## What you have to do
Below are the records; extract from them the line containing "Model this scene" to the line containing "def E(py): return", both lines included, exactly and with no pictures.

[Records with scene code]
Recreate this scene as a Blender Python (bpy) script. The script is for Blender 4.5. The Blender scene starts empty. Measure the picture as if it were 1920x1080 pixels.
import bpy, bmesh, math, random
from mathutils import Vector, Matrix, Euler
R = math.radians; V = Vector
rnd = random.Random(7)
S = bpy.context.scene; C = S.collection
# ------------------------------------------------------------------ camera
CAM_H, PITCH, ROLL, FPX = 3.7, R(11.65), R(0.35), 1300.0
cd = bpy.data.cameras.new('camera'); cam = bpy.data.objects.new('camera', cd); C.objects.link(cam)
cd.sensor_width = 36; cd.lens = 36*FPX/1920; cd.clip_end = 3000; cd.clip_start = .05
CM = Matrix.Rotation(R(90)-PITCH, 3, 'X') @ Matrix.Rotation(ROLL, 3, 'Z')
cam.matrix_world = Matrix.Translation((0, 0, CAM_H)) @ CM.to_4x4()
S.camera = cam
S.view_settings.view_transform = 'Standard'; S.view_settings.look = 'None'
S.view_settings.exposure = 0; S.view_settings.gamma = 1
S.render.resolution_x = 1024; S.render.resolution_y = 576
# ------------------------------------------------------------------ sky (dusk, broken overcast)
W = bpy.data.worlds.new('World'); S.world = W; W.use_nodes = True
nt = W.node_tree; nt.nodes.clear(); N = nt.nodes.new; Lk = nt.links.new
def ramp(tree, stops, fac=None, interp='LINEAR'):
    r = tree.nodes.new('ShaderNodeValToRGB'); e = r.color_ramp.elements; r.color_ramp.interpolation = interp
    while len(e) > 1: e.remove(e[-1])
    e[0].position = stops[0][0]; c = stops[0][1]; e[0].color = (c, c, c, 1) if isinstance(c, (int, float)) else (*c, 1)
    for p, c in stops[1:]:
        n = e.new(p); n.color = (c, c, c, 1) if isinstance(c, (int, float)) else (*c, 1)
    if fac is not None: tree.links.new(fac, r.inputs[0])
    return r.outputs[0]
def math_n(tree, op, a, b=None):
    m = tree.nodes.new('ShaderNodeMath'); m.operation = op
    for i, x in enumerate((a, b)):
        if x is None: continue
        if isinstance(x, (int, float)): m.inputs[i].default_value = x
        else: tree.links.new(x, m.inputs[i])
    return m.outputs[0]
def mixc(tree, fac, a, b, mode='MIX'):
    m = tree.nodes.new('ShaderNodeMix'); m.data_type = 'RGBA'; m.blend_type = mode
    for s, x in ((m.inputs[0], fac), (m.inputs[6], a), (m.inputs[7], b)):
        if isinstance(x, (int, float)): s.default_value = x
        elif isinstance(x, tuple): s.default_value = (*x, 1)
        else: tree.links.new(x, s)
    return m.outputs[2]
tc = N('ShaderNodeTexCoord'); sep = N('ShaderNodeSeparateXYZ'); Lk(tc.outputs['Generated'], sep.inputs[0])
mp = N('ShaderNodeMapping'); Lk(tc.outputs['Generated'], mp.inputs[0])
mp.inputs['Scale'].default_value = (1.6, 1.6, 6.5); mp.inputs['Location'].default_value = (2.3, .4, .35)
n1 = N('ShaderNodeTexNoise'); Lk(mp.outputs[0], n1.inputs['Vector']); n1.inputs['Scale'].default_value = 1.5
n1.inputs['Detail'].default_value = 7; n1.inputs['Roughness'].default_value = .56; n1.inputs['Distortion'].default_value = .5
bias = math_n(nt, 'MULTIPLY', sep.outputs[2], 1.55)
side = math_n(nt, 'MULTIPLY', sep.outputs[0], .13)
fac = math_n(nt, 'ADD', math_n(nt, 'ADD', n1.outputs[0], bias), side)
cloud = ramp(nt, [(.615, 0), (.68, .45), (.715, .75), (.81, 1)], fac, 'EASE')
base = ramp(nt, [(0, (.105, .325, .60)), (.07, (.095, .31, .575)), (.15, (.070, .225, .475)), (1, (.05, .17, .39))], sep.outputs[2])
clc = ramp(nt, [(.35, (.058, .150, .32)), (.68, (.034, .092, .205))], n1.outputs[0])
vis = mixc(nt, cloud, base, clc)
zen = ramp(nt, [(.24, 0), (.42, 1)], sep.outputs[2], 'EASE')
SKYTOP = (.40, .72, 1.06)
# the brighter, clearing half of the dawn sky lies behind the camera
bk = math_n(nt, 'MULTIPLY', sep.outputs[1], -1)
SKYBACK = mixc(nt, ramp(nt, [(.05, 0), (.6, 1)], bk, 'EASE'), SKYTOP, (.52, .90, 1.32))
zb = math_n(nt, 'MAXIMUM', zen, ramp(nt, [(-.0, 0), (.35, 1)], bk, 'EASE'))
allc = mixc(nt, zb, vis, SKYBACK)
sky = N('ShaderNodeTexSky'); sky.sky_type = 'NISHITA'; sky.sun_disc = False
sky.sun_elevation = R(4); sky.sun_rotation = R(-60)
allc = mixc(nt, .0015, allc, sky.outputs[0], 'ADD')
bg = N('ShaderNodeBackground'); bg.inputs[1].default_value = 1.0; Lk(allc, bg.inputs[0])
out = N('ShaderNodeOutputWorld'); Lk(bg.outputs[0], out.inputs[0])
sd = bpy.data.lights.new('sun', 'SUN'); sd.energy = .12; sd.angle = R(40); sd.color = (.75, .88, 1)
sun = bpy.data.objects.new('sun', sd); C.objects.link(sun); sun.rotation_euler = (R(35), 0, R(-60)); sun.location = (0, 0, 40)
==
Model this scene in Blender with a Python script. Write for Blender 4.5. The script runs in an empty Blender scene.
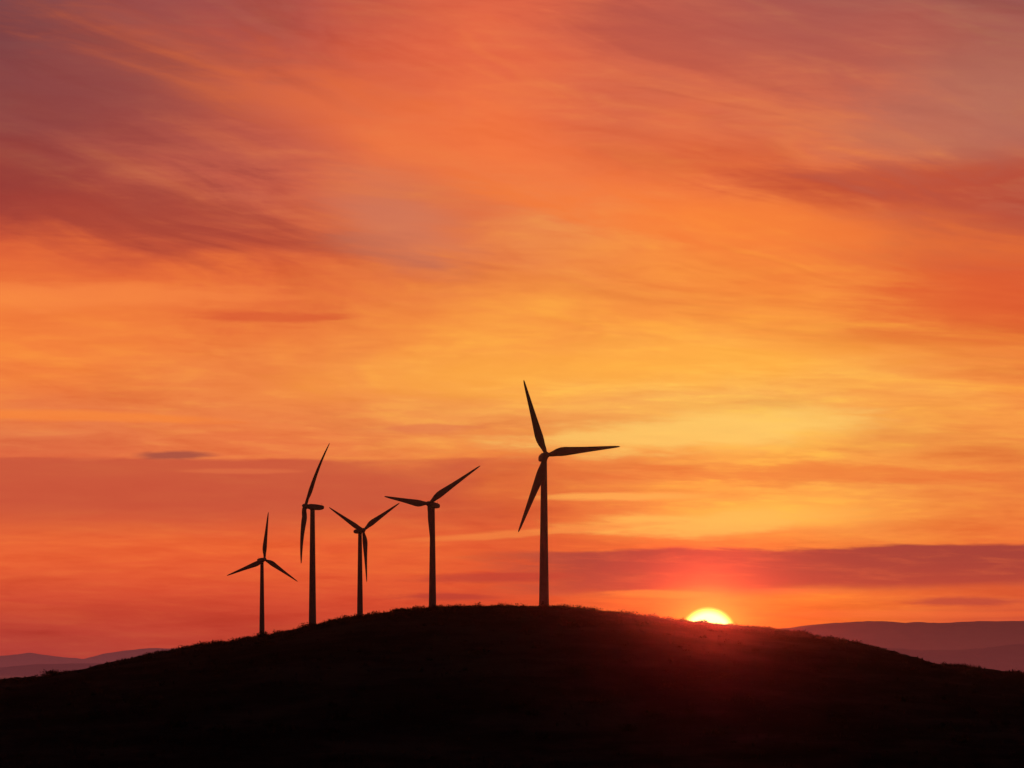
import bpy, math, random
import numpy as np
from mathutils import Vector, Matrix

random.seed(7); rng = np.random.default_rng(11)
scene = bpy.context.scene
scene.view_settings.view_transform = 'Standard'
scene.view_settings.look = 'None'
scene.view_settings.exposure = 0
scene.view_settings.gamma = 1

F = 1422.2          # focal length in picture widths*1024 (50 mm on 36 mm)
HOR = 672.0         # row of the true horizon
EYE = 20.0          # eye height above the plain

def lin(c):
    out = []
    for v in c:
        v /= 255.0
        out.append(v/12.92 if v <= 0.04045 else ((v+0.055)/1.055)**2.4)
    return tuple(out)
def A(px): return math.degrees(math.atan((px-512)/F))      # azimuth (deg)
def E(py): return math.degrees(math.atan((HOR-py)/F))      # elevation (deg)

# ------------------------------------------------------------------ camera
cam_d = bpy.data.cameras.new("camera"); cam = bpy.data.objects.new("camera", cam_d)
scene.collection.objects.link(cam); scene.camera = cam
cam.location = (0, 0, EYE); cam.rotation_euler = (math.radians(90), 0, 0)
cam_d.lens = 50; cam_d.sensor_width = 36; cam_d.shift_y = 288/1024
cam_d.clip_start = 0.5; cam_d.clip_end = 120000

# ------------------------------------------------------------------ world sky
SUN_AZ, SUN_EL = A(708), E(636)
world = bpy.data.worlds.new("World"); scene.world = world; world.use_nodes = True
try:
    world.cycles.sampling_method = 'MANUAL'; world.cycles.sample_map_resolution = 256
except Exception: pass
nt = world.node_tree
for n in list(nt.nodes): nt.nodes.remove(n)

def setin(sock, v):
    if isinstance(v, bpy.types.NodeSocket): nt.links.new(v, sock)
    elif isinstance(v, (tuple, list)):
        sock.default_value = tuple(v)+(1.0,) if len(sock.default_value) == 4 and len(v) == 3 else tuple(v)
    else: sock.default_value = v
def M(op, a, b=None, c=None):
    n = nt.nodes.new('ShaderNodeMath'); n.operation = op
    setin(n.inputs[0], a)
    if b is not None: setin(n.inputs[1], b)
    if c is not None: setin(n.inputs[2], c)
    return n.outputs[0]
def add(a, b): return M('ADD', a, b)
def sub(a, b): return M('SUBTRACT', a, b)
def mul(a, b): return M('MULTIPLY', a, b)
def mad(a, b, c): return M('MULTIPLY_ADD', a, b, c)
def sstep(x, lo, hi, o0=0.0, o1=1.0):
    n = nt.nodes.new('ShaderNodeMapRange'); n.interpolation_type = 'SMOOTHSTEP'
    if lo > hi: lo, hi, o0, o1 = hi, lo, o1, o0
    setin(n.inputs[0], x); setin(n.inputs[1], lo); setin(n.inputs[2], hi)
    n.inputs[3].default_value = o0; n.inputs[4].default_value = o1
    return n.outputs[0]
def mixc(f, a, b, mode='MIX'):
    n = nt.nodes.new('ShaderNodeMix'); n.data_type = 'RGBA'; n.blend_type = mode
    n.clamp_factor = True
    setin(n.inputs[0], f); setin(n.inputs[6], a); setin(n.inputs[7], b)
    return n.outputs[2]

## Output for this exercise
Model this scene in Blender with a Python script. Write for Blender 4.5. The script runs in an empty Blender scene.
import bpy, math, random
import numpy as np
from mathutils import Vector, Matrix

random.seed(7); rng = np.random.default_rng(11)
scene = bpy.context.scene
scene.view_settings.view_transform = 'Standard'
scene.view_settings.look = 'None'
scene.view_settings.exposure = 0
scene.view_settings.gamma = 1

F = 1422.2          # focal length in picture widths*1024 (50 mm on 36 mm)
HOR = 672.0         # row of the true horizon
EYE = 20.0          # eye height above the plain

def lin(c):
    out = []
    for v in c:
        v /= 255.0
        out.append(v/12.92 if v <= 0.04045 else ((v+0.055)/1.055)**2.4)
    return tuple(out)
def A(px): return math.degrees(math.atan((px-512)/F))      # azimuth (deg)
def E(py): return math.degrees(math.atan((HOR-py)/F))      # elevation (deg)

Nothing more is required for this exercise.